Sunday morning the tractor-trailer arrived and the unloading began. Who knew we had so much stuff? Fortunately the unloading didn't take nearly as long as the loading. But with three possible points of entry—front door, garage, and basement—it was difficult for the two of us to direct traffic as necessary. We were also trying to keep track of our 6 year old. The garage stuff came off first, including her scooter. So we sent her on her scooter down to the cul-du-sac (about 3 houses away) to play. About 30 minutes later a white car drove by heading for the cul-du-sac. Since we are near the end of a street, cars are not a common sight. I yelled down to my daughter to get out of the street, then noticed that the scooter was still in the middle of cul-du-sac. "No problem," I thought, "there's plenty of room for the car to get around the scooter." As we all watched in puzzlement, the car, doing about 5 miles an hour, slowly ran right over the scooter. It made such a loud crunching noise that I was certain the gentleman would stop and get out to see what he hit. But no, he just kept right on going as if nothing had gone wrong. It was truly surreal. As he passed by our house again I wanted to stop him and give him a earful for running over my daughter's scooter. But I figured either he was cold and heartless or he was deaf, and in both cases me talking to him would do no good. So as he drove by I merely said out loud to those around me, "I hope it broke his car." The scooter was bent beyond usability and had to be thrown away.
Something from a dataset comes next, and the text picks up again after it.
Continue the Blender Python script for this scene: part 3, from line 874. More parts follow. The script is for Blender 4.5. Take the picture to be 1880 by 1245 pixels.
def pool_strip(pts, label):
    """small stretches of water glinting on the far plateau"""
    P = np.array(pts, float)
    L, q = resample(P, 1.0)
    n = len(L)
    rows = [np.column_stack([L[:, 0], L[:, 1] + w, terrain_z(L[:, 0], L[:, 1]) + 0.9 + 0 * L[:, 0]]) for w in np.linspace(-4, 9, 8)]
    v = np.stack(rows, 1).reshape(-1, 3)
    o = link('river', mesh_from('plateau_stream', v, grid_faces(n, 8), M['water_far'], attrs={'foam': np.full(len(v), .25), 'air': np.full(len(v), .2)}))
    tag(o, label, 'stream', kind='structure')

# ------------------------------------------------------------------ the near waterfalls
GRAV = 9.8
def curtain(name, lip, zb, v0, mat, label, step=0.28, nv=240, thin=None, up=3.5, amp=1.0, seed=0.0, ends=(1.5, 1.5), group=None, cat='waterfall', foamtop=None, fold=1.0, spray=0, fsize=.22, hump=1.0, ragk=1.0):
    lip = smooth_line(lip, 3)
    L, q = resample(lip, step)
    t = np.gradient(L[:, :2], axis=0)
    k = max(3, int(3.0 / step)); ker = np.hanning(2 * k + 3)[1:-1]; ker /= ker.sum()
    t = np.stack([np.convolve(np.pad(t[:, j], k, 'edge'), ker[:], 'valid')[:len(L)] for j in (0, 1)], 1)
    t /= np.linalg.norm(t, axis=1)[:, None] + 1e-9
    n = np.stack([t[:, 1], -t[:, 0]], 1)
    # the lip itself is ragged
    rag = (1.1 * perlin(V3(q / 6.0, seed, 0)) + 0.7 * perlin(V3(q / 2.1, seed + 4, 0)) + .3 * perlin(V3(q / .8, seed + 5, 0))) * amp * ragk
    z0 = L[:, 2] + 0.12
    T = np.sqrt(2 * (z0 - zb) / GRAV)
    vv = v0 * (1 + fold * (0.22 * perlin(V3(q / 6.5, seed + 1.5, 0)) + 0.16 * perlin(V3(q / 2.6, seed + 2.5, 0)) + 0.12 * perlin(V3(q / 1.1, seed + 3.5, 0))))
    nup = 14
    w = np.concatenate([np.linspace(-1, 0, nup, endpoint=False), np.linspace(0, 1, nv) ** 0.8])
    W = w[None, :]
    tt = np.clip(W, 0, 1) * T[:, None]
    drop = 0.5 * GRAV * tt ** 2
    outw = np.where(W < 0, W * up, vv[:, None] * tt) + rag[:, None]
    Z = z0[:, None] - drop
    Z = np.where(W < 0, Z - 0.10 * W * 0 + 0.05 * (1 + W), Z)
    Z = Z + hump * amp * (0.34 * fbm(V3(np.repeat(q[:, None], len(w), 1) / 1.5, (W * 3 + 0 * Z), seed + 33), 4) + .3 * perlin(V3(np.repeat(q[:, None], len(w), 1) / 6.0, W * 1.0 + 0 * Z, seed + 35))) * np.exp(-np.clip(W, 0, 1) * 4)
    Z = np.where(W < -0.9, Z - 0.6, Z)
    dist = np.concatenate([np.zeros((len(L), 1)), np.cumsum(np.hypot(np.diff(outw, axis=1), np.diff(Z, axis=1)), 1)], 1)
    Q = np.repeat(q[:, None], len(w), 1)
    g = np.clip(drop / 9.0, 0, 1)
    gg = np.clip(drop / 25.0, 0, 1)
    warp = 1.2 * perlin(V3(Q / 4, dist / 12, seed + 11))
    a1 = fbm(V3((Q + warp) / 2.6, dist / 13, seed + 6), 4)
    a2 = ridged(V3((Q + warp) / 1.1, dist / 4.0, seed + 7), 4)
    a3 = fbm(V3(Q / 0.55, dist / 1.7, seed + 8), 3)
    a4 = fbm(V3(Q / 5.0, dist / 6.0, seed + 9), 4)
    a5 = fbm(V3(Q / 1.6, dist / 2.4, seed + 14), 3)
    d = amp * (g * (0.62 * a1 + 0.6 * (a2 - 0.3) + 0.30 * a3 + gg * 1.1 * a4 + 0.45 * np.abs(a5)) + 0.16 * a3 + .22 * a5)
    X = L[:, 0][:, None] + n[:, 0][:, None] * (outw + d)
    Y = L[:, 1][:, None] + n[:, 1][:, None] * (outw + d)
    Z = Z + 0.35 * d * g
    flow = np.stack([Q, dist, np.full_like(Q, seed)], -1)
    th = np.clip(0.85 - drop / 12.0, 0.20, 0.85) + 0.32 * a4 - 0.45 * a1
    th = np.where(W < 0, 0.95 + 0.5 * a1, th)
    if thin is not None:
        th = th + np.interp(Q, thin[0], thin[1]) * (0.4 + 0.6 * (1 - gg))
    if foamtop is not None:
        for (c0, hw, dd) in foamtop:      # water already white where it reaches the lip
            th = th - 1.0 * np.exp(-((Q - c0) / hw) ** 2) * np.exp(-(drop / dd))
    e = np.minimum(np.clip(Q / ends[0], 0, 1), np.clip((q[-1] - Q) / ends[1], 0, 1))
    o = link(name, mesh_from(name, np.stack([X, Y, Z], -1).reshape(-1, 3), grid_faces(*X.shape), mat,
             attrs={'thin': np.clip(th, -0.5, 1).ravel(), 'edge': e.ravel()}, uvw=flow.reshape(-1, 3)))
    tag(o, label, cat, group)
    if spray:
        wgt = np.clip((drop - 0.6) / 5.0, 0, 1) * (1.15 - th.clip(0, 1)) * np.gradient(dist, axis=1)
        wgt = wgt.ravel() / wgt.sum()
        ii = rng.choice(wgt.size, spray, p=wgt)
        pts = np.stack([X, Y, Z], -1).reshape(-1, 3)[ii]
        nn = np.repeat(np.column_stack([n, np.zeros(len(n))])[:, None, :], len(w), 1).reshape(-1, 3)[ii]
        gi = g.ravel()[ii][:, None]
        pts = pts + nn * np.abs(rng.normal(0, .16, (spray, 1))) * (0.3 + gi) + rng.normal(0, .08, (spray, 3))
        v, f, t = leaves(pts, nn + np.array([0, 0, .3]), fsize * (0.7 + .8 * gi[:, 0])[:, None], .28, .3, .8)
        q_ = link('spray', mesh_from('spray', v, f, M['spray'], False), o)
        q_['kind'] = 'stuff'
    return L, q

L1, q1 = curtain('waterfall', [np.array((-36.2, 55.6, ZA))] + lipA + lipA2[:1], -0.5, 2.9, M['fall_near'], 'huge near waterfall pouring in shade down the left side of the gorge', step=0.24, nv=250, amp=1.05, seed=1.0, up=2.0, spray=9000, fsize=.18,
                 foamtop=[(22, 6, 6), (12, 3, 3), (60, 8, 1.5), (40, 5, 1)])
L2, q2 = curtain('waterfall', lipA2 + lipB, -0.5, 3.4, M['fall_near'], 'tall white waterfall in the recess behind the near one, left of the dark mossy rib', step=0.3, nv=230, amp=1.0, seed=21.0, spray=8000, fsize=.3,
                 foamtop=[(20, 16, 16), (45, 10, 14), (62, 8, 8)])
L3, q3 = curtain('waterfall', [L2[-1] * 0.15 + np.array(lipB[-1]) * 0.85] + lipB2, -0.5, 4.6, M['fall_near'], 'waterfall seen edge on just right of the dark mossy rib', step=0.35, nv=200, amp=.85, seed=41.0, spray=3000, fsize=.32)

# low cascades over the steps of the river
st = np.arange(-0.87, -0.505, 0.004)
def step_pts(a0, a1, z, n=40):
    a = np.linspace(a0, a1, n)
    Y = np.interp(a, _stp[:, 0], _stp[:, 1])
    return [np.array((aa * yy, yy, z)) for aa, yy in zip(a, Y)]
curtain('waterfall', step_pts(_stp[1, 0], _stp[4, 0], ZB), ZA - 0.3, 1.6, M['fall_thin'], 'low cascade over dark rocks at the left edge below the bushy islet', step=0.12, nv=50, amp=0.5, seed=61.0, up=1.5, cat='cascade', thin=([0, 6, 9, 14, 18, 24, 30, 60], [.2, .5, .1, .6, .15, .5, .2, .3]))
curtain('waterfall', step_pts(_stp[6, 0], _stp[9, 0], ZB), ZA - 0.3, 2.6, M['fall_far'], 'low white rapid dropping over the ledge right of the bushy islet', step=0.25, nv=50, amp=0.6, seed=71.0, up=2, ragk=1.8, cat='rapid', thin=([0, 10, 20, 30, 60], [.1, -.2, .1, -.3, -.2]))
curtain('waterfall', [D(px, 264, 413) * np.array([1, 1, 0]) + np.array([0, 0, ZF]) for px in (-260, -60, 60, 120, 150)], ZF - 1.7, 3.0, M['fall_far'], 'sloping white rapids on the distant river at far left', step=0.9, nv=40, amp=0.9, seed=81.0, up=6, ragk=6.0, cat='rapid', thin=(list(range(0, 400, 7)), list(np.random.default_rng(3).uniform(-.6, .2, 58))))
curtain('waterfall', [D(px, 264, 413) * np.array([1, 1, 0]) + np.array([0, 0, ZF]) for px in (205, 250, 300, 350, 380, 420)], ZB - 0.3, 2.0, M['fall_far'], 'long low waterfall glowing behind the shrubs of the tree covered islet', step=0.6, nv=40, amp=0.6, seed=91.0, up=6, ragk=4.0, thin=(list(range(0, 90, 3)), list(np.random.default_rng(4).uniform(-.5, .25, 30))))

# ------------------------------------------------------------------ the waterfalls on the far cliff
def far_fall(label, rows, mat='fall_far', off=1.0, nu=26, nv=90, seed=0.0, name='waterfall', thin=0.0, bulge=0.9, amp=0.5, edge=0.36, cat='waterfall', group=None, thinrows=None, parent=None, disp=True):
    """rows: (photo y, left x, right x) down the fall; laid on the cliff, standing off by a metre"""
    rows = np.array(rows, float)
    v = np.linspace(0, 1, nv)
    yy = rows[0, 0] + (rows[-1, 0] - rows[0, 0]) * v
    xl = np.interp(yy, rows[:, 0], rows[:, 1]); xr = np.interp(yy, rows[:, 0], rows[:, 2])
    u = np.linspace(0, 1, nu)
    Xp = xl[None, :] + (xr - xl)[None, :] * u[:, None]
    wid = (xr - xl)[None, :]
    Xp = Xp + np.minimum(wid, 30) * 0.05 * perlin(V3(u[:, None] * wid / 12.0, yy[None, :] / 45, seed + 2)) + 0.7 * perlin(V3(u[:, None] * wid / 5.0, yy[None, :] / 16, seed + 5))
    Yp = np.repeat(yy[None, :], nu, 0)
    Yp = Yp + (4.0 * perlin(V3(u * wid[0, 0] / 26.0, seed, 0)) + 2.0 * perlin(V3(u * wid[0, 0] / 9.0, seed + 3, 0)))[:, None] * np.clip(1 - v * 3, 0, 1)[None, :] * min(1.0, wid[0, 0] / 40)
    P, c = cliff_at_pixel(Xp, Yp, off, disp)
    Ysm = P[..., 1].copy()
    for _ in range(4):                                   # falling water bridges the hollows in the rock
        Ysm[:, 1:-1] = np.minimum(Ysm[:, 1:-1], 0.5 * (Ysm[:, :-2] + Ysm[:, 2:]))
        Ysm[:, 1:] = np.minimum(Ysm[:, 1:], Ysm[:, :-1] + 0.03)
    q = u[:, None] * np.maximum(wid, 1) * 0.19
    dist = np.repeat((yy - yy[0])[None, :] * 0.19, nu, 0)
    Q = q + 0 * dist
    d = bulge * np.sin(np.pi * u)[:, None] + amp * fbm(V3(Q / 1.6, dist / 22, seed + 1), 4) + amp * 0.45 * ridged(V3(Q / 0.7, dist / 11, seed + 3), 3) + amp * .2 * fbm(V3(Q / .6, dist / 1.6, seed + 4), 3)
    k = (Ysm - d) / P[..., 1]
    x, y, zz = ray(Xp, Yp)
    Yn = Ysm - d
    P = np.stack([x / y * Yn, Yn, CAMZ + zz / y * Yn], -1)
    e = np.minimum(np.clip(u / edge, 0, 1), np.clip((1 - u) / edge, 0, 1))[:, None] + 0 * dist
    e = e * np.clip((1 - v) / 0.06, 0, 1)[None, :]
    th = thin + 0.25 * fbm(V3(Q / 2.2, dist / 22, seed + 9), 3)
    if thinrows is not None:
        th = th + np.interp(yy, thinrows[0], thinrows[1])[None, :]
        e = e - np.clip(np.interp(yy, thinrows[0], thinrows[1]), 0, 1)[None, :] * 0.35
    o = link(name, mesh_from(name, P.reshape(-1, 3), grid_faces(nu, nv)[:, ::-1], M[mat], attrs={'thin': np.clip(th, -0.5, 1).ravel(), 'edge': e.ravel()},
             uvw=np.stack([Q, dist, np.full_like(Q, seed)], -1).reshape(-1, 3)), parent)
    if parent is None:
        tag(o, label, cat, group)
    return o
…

And about hour 3 it started to sprinkle. Then it started to rain. Then it started to pour. Unloading stuff in the rain is no fun. Between the breaks in the rain, blankets, and plastic coverings we managed to get everything in the house around mid-afternoon. We said goodbye to our movers and began the never-ending task of unpacking.

Before the move I called Comcast Cable to have our service (with internet) moved to the new address. But they couldn't find the address in their system. Since it is a new neighborhood they weren't sure if they could even give me service. The lady said she would put in a request for a survey. That was almost two weeks before the move. Even after we moved in Comcast was not able to tell me if I was worthy enough to be their customer. This forced me to use AT&T DSL for an internet connection as I can't be without that for very long. But for the television service we waited, just in case Comcast made up their collective mind.

On Tuesday we got our telephone and DSL internet connection. But the DSL didn't work. Investigation on the part of the folks at AT&T revealed that the installer did it wrong. So someone came back out Wednesday to reinstall the DSL line. By Wednesday evening I had internet working and fully functional.

By Friday I was sick of waiting for Comcast to grow a brain, so I called DirecTV. They are coming out Wednesday (tomorrow) to install a dish for me. It is not my first choice, and it requires a 2 year commitment. But I have a house full of TV addicts and they must be appeased.

In a week we (my wife, mostly) unpacked everything on the main floor and upstairs. All that remains is the basement toys and workroom. Besides rediscovering all of our belongings, we now have a very tall pile of cardboard boxes and a growing mound of trash. The amount of newsprint used to pack our stuff was enough to support a small newspaper for a year. I couldn't see just throwing it out so I made several trips to a nearby recycling bin to dispose of it all.

But with so many other things demanding my time, I still haven't put up towel racks and mirrors. That is today's assignment.